The Philosopher and Social Hope.

“Solidarity is not discovered by reflection, but created. It is created by increasing our senstivity to the particular details of the pain and humiliation of other, unfamiliar sorts of people. Such increased sensitivity makes it more difficult to marginialize people different from ourselves by thinking, ‘They do not feel as WE would,’ or ‘There must always be suffering, so why not let THEM suffer?’Richard Rorty, 1931-2007.

2 thoughts on “The Philosopher and Social Hope.”
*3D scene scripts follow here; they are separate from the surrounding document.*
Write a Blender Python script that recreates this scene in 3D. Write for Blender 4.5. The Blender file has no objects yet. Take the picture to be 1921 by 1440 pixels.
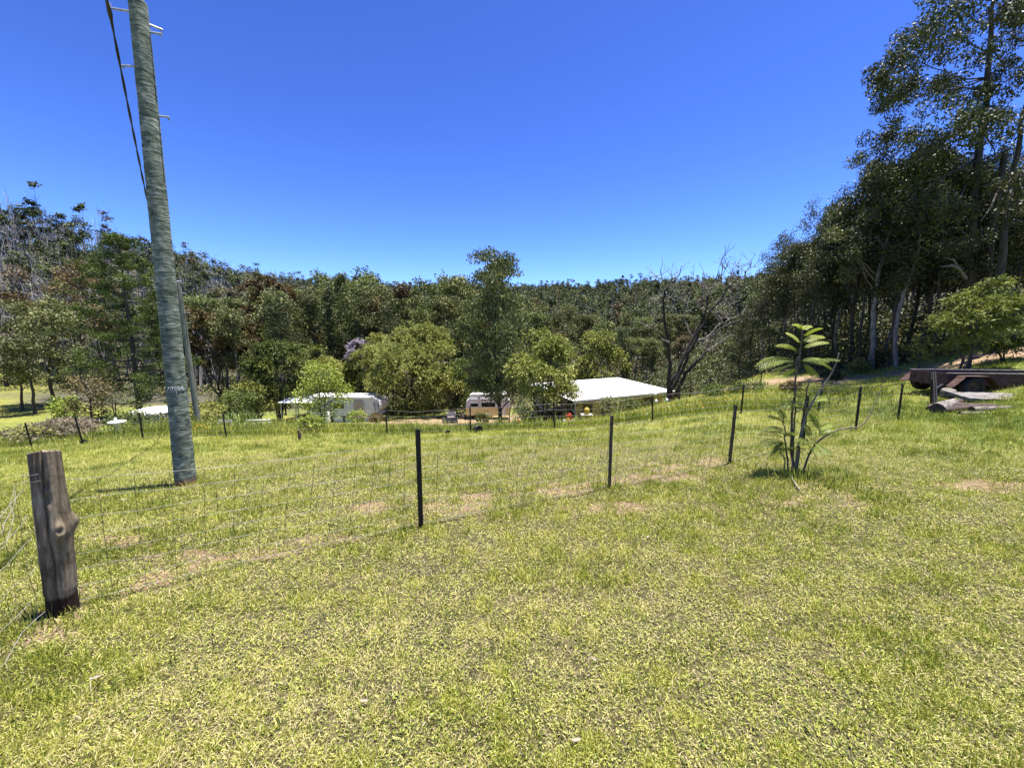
import bpy, math, random
import numpy as np
from mathutils import Vector, Matrix

R = math.radians
scene = bpy.context.scene
# ------------------------------------------------------------------ camera, sky, sun, exposure
F_PX, CX, CY, PITCH, EYE = 724.0, 960.5, 720.0, R(7.8), 1.6
cam_data = bpy.data.cameras.new("camera")
cam_data.sensor_width = 36.0
cam_data.lens = F_PX / 1921.0 * 36.0
cam_data.clip_start = 0.05
cam_data.clip_end = 4000.0
camera = bpy.data.objects.new("camera", cam_data)
camera.location = (0, 0, EYE)
camera.rotation_euler = (math.pi / 2 - PITCH, 0, 0)
scene.collection.objects.link(camera)
scene.camera = camera

SUN_EL = R(80.5)
SUN_AZ = R(17.0)            # from +X towards +Y
sun_dir = Vector((math.cos(SUN_EL) * math.cos(SUN_AZ), math.cos(SUN_EL) * math.sin(SUN_AZ), math.sin(SUN_EL)))
world = bpy.data.worlds.new("World")
scene.world = world
world.use_nodes = True
wn, wl = world.node_tree.nodes, world.node_tree.links
wn.clear()
sky = wn.new("ShaderNodeTexSky")
sky.sky_type = 'NISHITA'
sky.sun_disc = False
sky.sun_elevation = SUN_EL
sky.sun_rotation = math.pi / 2 - SUN_AZ
sky.altitude = 200
sky.air_density = 1.0
sky.dust_density = 0.25
sky.ozone_density = 4.0
hs = wn.new("ShaderNodeHueSaturation")
gm = wn.new("ShaderNodeGamma")
gm.inputs["Gamma"].default_value = 1.65
hs.inputs["Saturation"].default_value = 1.0
hs.inputs["Value"].default_value = 0.315
bg = wn.new("ShaderNodeBackground")
bg.inputs["Strength"].default_value = 0.10
wo = wn.new("ShaderNodeOutputWorld")
wl.new(sky.outputs[0], gm.inputs["Color"])
wl.new(gm.outputs[0], hs.inputs["Color"])
tn = wn.new("ShaderNodeMix"); tn.data_type = 'RGBA'; tn.blend_type = 'MULTIPLY'; tn.inputs[0].default_value = 1.0
tn.inputs[7].default_value = (0.67, 0.70, 0.97, 1)
wl.new(hs.outputs[0], tn.inputs[6])
wl.new(tn.outputs[2], bg.inputs["Color"])
wl.new(bg.outputs[0], wo.inputs["Surface"])

sun_data = bpy.data.lights.new("sun", 'SUN')
sun_data.energy = 4.6
sun_data.angle = R(0.5)
sun_data.color = (1.0, 0.955, 0.88)
sun = bpy.data.objects.new("sun", sun_data)
sun.rotation_euler = sun_dir.to_track_quat('Z', 'Y').to_euler()
sun.location = (10, 5, 60)
scene.collection.objects.link(sun)

scene.view_settings.view_transform = 'Standard'
scene.view_settings.look = 'None'
scene.view_settings.exposure = 1.5
scene.view_settings.gamma = 1.0
scene.render.engine = 'CYCLES'
cy = scene.cycles
cy.max_bounces = 6
cy.diffuse_bounces = 3
cy.glossy_bounces = 2
cy.transmission_bounces = 3
cy.transparent_max_bounces = 4
cy.caustics_reflective = False
cy.caustics_refractive = False
cy.sample_clamp_indirect = 6.0

# ------------------------------------------------------------------ small maths
CP, SP = math.cos(PITCH), math.sin(PITCH)


def ray(px, py):
    u = (px - CX) / F_PX
    v = (CY - py) / F_PX
    return np.array([u, CP + SP * v, CP * v - SP])


def pix(px, py, Y):
    """point on the sight line through photo pixel (px, py) at forward distance Y"""
    d = ray(px, py)
    return np.array([0, 0, EYE]) + d * (Y / d[1])


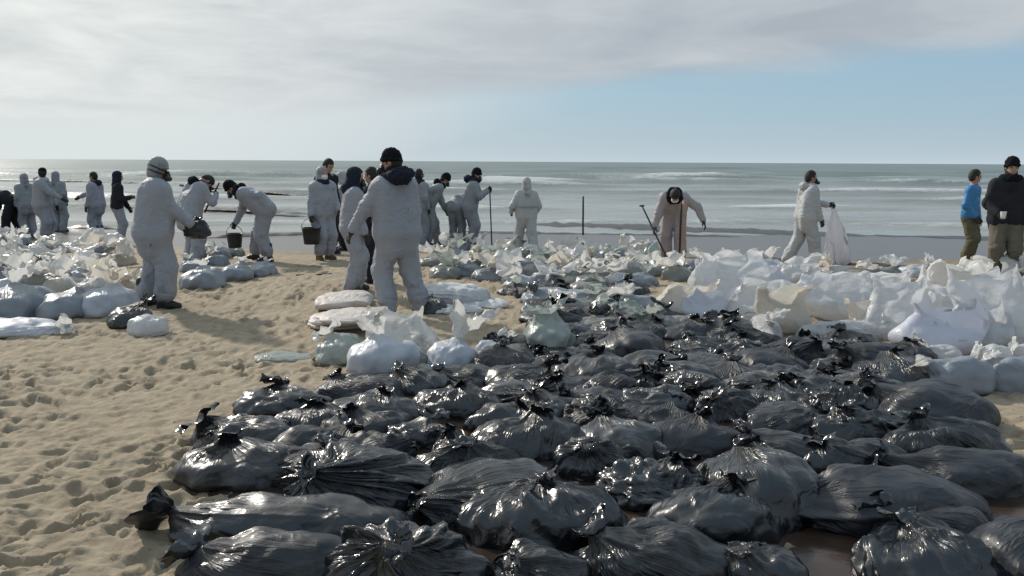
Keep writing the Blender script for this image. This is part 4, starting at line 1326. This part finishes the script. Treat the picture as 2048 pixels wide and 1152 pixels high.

  1. I’d argue that it is only by reflection (contemplation, thoughtful consideration … however you want to say it) that we are able to increase our sensitivity to the suffering of others. I’d go so far as to say it is precisely because of a lack of reflection (not to put to fine a point on it: ignorance) that people think others don’t feel as they do and don’t have an answer to “why not let THEM suffer?” But I’m quibbling. Different path to the same conclusion. We’re a long way from achieving our country … taking big steps backwards these days … here’s hoping Rorty’s passing prods a few more people to reflect on our progressive tradition.

  2. I’ll miss him, as his ideas came into my life at just the right time, at the end of college, when I was trying to reconcile the problems of disillusionment with the realities of both academic science and philosophy with a growing practical political urgency. Rorty, and the thinkers he led me to(James, Dewey, Kuhn, Davidson, West, etc, who we certainly weren’t reading in my undergrad philosophy dept) allowed me to realign all of those competing impulses in a new, flexible framework, and in many ways to get past the disillusionment and move on. Of course, like with him, moving on meant a self-imposed exile of sorts, because it turned out that philosophy and science weren’t actually doing what I had thought they were going in. But, I’m glad I figured that out when I did, instead of halfway into a Ph. D. somewhere.

    He feels like a rather sad example of a road-not-taken, both in American politics and academics. There aren’t many classic old liberal/humanist public intellectuals like him left, and at least from within in the academy, I don’t see many more on the way. I wish he had won the argument instead of the rejectionist Chomsky types politically, and the inwardly focused and disciplinarily narrow types academically, but it was a losing fight from the start, for reasons structural and institutional as much as ideological. I’m glad and grateful he was still willing to fight it though.